> [Prompt]
Could the lines from the start of the data through the line with "PI = math.pi" be set down exactly, with no pictures among them?

+ + + +

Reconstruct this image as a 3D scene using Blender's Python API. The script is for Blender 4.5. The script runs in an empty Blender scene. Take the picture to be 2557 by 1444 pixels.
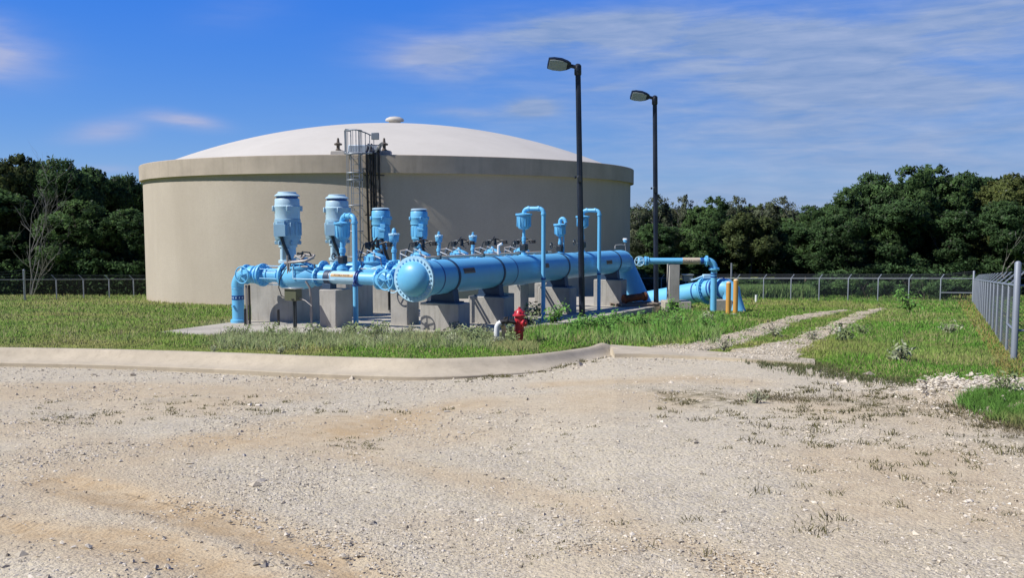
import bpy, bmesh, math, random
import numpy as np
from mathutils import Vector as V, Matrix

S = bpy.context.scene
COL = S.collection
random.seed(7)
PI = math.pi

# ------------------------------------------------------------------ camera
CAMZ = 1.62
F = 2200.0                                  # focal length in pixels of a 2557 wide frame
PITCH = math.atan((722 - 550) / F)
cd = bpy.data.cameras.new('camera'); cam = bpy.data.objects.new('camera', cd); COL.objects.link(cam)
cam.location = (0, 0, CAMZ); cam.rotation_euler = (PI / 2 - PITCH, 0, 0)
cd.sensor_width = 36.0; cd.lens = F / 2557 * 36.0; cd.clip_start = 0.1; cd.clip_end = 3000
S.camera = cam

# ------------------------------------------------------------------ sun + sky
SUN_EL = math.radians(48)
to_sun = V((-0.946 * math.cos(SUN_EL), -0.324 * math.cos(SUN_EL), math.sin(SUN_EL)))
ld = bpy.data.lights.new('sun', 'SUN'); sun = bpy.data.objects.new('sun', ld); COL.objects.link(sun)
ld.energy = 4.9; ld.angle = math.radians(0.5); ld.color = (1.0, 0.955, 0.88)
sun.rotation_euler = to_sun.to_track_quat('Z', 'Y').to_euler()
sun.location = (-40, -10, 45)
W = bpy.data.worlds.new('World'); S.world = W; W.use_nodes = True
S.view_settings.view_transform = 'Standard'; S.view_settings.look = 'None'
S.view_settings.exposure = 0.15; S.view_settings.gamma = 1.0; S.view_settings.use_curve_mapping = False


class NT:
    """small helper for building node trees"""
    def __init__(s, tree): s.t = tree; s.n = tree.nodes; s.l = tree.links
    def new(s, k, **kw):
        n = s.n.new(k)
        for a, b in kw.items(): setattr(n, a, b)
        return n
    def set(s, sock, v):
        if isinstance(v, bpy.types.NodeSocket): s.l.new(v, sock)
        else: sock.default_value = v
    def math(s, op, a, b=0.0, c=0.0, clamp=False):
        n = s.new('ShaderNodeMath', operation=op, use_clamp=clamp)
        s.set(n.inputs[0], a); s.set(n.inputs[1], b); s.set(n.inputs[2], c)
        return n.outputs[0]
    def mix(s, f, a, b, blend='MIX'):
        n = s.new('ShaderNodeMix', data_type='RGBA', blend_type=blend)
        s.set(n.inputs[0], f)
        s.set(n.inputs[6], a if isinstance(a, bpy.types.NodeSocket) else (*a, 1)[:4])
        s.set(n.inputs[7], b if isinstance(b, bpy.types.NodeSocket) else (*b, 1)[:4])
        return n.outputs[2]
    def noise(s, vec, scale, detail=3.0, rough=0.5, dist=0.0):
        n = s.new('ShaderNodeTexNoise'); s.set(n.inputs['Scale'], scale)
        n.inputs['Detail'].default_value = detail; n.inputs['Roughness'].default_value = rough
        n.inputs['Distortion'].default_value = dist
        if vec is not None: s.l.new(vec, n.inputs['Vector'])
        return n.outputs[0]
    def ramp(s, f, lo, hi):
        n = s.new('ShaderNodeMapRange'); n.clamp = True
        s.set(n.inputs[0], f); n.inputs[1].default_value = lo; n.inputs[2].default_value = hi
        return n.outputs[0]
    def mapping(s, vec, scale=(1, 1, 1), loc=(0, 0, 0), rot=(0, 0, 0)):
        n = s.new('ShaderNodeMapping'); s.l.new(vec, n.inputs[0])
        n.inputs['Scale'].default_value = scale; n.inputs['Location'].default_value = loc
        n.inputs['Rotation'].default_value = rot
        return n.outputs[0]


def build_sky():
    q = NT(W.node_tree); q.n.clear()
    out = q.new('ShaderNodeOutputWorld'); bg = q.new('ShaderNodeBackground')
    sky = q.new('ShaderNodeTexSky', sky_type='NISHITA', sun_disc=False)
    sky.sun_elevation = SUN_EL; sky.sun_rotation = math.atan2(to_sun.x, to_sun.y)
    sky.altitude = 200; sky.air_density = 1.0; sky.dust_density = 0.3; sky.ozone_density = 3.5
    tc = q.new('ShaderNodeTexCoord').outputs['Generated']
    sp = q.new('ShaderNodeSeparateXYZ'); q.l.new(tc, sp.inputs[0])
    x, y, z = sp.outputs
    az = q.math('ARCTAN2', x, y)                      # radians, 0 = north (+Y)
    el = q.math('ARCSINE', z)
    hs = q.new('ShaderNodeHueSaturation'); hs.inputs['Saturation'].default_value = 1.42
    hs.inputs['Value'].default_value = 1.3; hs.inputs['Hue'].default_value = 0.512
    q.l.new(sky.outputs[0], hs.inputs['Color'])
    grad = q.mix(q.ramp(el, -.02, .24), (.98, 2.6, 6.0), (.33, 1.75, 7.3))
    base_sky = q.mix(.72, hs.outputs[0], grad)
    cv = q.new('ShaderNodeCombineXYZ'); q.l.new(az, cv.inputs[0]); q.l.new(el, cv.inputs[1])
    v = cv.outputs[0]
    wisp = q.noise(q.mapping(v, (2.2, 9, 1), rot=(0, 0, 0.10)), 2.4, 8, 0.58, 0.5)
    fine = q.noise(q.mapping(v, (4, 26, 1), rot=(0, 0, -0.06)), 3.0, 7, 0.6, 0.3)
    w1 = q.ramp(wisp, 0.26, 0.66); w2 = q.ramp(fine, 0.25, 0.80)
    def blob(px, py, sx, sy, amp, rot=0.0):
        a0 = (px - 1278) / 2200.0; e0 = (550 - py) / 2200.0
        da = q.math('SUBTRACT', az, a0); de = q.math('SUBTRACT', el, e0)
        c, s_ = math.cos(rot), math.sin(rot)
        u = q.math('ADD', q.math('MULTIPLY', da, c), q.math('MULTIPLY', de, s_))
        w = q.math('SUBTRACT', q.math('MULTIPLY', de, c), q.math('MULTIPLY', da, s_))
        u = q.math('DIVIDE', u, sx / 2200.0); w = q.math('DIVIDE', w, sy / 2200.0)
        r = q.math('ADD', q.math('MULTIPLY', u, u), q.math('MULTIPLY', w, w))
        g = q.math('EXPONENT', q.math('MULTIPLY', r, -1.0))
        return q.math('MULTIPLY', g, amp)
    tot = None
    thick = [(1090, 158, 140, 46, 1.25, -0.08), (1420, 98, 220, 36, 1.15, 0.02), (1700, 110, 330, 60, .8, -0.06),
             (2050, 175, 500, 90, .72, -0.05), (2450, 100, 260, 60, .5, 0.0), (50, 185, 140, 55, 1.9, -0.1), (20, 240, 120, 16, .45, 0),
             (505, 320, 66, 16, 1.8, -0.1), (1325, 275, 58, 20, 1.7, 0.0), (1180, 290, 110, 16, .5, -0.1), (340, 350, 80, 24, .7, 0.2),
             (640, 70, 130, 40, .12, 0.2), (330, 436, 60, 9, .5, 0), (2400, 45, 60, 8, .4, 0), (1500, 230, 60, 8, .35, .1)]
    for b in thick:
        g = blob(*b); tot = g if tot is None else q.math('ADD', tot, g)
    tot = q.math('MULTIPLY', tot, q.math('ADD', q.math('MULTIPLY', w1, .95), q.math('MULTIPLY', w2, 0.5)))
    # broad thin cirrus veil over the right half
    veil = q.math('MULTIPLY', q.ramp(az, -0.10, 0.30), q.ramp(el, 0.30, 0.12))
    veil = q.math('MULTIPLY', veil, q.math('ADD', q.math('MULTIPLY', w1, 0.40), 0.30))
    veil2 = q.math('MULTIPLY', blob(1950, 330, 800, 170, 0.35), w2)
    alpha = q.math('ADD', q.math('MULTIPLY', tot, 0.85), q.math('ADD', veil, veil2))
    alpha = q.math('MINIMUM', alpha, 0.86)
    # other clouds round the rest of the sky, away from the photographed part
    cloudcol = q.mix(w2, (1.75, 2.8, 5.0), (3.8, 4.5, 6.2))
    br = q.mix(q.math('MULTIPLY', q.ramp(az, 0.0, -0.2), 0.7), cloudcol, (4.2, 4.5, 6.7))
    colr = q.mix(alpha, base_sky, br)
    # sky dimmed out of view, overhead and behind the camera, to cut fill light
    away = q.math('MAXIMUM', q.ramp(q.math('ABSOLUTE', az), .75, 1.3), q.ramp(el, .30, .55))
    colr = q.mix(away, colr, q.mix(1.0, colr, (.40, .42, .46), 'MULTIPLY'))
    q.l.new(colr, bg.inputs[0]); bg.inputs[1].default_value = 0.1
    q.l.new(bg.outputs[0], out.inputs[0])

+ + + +

> [Task response]
Reconstruct this image as a 3D scene using Blender's Python API. The script is for Blender 4.5. The script runs in an empty Blender scene. Take the picture to be 2557 by 1444 pixels.
import bpy, bmesh, math, random
import numpy as np
from mathutils import Vector as V, Matrix

S = bpy.context.scene
COL = S.collection
random.seed(7)
PI = math.pi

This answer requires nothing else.